The agenda for a recent meeting of the Bowie County Commissioners Court included an item for a presentation from a representative of the Sulphur River Basin Authority. That line item was cancelled because the representative was unable to attend because of a health issue in his family.
It was widely speculated that he would be there to speak about the current actions of the SRBA, which have included in recent months an effort to visit Northeast Texas county commissioners requesting funding for their operations.
At a recent SRBA meeting in Titus County, SRBA Board member Kirby Hollingsworth mentioned an experience at one of those county commissioner’s meetings.

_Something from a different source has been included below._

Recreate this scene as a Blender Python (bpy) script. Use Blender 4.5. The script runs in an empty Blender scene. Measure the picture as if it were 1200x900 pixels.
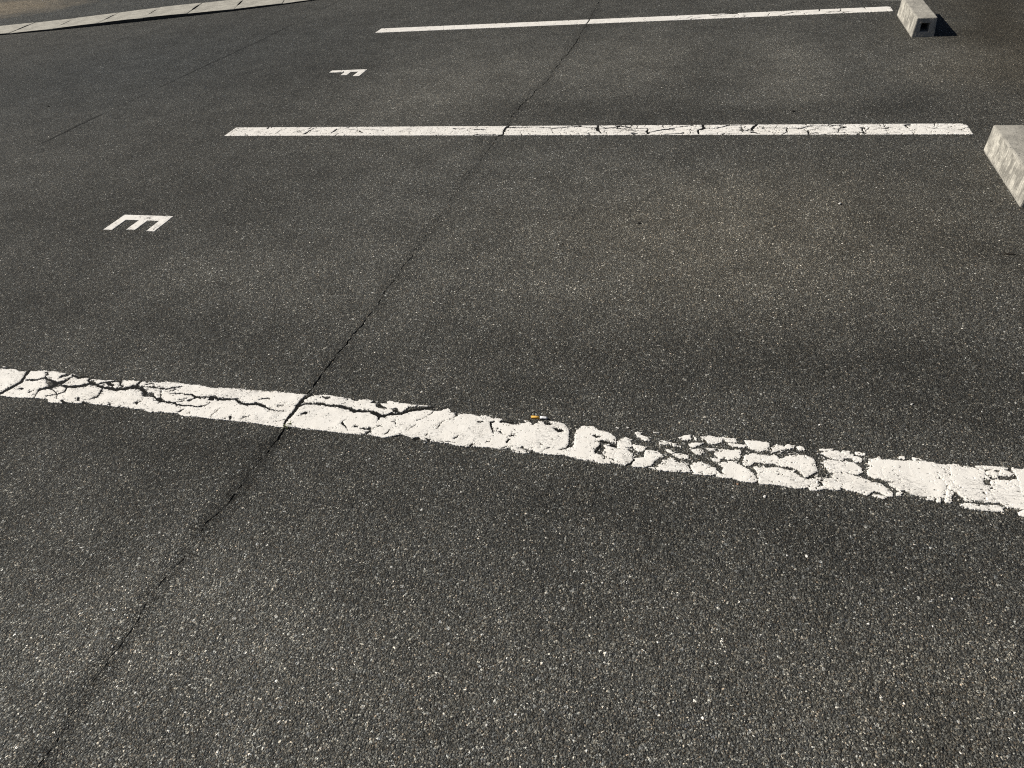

He stated, “I spoke very little at the meeting. The majority of this meeting was supposed to be about the SRBA, but a lot of people in attendance had just come from Region C and Region D conflict talks, and so they had many, many questions that they heard at the Region C and Region D conflict meetings that they wanted to know,” Hollingsworth said. “‘Would a lake look just like Cooper?’ ‘How would landowners be treated?’ ‘Is there gonna be 700,000 acres of mitigation?’ Many, many things that they’ve heard. There’s been a lot of information from one direction, and no information from the other direction, among the population.”
SRBA executive director Meg Shelton said the meetings are about more than water projects.
“None of the meetings we’ve held have been Marvin Nichols geared at all; we are simply talking about SRBA,” she said.
In 2019, the SRBA adopted a strategic work plan that put an emphasis on increased funding and cooperation with the ten counties in their jurisdiction. That strategic work plan also included objectives to build relationships with Basin stakeholders and focus on their priorities, and also to stop emphasizing reservoir development.
Those objectives would be a new direction for the SRBA.
Also, at that meeting in Bowie County was an engineer from Atoka, Inc., an engineering and environmental consulting firm in Arkansas.
Tim Hill presented a PowerPoint that could be the end of the Marvin Nichols Reservoir dispute, as he made everyone aware of the Bigfork Chert Aquifer, and its availability to be a water supply source for Region C that would eliminate completely the need for the disputed reservoir.
Hill’s presentation showed that the Bigfork Chert Aquifer is just 195 miles from the D-FW metroplex and its billions of gallons of annual water yield could be piped to Region C, at a cost far less than the billions that it would take to get Marvin Nichols online.
Hill also pointed out that the quality of the water from Bigfork Chert was of such a high standard that water bottling companies from around the world are currently investing in production facilities around Bigfork, Arkansas. In fact, his presentation showed that the quality of water at Bigfork Chert is better in its natural, untreated state than the treated drinking water being consumed from Lake Wright Patman.